A second strategy is to establish strong investment teams and pool various pension funds to achieve higher long-term investment returns with lower investment fees for pensioners. In this regard, the Singapore Investment Corporation, which was incepted in 1981 to help manage the nation’s Central Provident Funds, is a robust model for other Asia countries to emulate.
Third, it remains possible to slow down or negate ageing demographics headwinds via innovation and productivity growth. For example, recent figures showed that China’s population has grown at its slowest rate since the early 1960s and is ageing rapidly. However, the number of people with a university education almost doubled to 15.47 persons per 100 persons in the last decade and the average years of schooling for people aged 15+ increased from 9.08 to 9.91 years. Having a pool of well-educated STEM (science, technology, engineering and mathematics) graduates has been shown to boost labor productivity, innovation and the number of well-paid jobs. This has been described as replacing the “population” with the “engineering” dividend.
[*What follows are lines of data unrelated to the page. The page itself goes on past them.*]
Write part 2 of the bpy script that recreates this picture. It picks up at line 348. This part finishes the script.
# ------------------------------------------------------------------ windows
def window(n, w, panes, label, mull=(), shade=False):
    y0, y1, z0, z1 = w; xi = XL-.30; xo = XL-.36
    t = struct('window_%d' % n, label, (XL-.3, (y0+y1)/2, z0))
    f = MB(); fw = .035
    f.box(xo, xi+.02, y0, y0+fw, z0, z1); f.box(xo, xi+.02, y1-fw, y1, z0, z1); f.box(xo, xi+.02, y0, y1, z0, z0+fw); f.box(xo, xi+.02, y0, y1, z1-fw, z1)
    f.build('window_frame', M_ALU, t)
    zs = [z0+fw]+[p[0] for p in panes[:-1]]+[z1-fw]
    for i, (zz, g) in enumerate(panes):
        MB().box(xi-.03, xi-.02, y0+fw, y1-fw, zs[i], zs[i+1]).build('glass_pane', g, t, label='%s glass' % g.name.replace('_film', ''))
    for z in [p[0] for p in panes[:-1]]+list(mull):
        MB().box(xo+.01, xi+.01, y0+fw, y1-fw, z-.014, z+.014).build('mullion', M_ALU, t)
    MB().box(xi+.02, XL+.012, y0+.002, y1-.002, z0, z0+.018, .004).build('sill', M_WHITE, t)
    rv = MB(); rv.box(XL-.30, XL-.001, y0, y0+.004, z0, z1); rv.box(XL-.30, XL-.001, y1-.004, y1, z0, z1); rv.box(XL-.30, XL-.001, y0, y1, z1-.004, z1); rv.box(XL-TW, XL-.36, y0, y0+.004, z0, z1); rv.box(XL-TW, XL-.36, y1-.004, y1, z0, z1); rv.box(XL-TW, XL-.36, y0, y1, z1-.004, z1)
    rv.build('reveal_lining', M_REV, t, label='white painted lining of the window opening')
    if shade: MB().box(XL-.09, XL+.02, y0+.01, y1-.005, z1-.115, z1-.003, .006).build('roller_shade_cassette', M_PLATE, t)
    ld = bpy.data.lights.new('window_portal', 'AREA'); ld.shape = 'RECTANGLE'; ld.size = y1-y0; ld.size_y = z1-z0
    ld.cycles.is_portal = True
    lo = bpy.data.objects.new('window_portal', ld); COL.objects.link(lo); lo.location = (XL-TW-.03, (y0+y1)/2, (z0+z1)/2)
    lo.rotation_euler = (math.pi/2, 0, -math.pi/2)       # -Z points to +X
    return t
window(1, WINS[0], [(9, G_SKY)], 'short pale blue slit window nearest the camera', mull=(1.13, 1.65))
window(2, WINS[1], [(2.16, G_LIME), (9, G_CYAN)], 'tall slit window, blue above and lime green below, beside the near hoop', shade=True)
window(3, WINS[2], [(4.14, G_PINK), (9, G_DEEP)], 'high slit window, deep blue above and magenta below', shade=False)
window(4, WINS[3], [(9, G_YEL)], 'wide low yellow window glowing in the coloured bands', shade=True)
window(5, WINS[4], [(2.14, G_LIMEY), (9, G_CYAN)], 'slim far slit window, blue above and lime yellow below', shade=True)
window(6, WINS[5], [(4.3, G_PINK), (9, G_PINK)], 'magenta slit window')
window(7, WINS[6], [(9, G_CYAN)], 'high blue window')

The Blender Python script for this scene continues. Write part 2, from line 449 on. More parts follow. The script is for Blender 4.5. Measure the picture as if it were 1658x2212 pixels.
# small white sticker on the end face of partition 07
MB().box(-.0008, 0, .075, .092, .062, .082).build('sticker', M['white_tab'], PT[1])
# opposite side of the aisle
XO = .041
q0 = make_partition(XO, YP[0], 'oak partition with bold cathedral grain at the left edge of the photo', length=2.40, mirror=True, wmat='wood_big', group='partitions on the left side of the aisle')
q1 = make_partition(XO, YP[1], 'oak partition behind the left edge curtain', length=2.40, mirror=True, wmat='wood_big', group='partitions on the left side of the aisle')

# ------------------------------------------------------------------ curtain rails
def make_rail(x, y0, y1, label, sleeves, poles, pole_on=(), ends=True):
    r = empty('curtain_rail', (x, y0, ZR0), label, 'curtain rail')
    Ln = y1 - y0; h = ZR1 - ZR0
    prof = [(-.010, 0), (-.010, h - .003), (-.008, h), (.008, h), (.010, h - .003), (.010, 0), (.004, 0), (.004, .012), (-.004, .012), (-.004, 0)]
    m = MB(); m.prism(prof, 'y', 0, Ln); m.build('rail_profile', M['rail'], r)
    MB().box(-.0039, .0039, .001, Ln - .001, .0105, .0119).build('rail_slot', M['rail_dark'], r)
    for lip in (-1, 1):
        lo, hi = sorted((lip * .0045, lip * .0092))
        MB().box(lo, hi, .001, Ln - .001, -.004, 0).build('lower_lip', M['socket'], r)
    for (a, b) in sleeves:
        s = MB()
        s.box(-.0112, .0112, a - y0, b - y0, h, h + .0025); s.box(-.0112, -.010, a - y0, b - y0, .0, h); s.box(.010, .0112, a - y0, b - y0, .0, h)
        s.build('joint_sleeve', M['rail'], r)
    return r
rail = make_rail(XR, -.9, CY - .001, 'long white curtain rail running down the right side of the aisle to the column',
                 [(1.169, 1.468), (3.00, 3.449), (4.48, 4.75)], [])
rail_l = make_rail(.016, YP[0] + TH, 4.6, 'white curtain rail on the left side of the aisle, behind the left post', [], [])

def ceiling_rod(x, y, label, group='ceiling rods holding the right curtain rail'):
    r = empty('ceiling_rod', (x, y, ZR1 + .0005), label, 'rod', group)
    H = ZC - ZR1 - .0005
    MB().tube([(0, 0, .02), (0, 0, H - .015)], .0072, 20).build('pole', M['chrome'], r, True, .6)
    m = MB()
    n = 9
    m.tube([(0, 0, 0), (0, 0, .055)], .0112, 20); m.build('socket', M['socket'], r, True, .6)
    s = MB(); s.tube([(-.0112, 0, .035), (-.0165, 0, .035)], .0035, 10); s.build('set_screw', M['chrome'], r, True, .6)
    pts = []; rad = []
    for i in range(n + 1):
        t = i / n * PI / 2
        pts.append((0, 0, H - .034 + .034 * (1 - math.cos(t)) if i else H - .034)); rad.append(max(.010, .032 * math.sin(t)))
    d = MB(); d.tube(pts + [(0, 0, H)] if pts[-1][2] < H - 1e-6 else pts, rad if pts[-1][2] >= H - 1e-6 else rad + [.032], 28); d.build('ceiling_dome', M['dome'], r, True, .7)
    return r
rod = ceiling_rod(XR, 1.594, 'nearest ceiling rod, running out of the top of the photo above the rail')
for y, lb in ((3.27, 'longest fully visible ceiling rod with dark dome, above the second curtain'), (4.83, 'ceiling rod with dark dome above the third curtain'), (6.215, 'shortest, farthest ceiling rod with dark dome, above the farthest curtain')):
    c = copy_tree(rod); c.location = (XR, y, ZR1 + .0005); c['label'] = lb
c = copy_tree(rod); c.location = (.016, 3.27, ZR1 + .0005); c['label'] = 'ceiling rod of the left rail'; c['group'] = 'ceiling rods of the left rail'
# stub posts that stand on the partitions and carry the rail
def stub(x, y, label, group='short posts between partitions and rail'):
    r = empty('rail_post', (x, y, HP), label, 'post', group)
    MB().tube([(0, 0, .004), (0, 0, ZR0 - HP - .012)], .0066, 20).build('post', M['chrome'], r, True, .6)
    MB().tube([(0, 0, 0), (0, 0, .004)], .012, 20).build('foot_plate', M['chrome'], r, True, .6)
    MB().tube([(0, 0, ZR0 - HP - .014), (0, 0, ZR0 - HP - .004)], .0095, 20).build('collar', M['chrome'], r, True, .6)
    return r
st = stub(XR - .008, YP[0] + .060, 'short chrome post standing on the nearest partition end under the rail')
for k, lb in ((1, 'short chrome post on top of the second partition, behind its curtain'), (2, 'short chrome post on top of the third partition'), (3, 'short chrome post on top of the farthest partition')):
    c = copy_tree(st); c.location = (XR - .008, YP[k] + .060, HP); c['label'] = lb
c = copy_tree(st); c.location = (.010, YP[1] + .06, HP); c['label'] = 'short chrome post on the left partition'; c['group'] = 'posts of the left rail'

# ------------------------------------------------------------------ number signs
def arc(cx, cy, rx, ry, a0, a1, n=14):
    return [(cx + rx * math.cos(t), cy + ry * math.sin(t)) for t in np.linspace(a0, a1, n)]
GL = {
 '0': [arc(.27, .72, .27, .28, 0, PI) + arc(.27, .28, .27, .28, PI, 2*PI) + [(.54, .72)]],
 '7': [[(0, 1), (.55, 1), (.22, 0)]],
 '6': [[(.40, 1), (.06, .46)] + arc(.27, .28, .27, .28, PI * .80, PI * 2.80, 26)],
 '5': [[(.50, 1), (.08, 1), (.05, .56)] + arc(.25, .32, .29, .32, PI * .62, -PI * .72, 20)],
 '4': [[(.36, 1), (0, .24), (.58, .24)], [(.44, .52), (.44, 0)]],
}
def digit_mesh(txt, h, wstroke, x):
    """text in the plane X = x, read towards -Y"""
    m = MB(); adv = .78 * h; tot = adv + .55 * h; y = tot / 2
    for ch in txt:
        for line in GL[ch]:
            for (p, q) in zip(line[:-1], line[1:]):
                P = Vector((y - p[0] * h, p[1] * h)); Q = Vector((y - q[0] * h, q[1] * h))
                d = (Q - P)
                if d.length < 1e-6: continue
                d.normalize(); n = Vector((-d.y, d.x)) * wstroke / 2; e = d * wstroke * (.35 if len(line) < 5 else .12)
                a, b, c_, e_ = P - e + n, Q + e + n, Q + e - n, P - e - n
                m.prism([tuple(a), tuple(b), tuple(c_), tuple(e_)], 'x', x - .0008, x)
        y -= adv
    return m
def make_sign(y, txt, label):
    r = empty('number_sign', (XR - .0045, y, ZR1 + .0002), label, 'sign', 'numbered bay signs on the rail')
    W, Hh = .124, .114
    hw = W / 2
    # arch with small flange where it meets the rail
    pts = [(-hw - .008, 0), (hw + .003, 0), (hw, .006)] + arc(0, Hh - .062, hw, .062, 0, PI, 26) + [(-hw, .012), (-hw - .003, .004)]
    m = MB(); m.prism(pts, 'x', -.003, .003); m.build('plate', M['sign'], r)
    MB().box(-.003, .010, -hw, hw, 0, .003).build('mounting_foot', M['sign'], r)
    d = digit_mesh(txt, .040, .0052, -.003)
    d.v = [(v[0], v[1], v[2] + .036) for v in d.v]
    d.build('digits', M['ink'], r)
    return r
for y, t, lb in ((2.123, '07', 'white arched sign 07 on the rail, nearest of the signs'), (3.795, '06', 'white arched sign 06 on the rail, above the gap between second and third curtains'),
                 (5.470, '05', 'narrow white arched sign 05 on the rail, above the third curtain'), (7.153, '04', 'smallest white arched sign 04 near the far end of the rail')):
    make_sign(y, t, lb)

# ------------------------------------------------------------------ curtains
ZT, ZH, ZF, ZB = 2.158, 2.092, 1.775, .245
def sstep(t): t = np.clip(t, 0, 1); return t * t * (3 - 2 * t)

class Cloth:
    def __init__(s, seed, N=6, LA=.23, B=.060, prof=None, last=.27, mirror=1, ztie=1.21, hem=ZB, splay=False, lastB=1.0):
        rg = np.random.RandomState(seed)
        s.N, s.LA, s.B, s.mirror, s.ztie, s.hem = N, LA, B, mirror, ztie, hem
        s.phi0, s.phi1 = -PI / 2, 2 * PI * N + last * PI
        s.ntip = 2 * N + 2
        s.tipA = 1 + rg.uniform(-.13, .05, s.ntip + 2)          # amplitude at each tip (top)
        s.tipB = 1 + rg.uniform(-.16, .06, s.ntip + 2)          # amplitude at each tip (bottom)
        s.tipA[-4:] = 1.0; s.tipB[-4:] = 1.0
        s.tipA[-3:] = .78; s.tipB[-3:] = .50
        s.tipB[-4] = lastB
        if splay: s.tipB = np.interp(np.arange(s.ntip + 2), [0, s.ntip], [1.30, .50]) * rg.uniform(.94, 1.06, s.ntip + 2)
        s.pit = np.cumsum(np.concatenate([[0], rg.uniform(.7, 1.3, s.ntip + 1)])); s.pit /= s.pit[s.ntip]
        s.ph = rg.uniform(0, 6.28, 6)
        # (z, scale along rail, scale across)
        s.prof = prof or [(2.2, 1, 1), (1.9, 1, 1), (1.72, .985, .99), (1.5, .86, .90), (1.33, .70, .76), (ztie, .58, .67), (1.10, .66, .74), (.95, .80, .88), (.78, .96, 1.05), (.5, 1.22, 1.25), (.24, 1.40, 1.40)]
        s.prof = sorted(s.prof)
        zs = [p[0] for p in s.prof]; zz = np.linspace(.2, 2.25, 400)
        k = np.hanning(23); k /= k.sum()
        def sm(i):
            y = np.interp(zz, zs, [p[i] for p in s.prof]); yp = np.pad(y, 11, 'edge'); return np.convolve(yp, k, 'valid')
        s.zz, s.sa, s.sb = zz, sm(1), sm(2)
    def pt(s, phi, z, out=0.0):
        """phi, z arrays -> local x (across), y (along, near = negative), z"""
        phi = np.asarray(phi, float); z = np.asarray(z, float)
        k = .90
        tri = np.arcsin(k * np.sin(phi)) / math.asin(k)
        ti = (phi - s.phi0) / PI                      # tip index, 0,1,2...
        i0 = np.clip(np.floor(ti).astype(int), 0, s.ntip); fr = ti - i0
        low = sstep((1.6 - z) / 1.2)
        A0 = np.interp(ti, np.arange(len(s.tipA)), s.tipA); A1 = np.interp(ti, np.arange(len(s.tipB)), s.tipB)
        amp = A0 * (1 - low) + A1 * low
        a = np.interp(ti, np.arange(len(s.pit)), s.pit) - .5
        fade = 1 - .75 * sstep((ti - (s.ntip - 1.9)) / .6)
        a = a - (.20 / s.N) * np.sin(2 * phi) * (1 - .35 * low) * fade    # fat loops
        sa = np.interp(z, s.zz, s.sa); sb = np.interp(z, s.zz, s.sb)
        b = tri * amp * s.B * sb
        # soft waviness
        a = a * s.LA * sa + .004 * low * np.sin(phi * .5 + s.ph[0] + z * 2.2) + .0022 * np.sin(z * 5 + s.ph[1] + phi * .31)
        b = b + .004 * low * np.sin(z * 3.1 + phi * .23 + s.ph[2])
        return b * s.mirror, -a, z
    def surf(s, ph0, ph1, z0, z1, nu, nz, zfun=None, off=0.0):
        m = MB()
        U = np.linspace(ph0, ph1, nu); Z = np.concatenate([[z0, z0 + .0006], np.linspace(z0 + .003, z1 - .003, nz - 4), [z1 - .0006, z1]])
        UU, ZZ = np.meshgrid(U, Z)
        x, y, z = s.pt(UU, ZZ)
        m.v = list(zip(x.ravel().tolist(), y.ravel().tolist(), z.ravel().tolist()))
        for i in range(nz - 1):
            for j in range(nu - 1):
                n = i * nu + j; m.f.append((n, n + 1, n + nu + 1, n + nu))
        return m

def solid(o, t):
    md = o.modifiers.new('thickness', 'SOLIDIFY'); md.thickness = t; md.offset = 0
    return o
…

In the same vein, increasing robotic automation along with advances in artificial intelligence (AI) research and development investments can help to compensate/overcome the ageing demographics labor shortfalls.
Finally, ageing economies such as Singapore’s have augmented their labor pools with immigration and foreign white- and blue-collar laborers since the last decade. In many East Asia economies, this growing foreign-born labor force requires a major cultural and societal acceptance shift, which is gradually occurring. In mainland China, for example, rural urban migration via the Hukuo permit system is an internal migration lever to increase the mainly blue-collar workforce contribution in cities—and the urbanization ratio is now 63.9%, which is 14.2% higher than in 2010.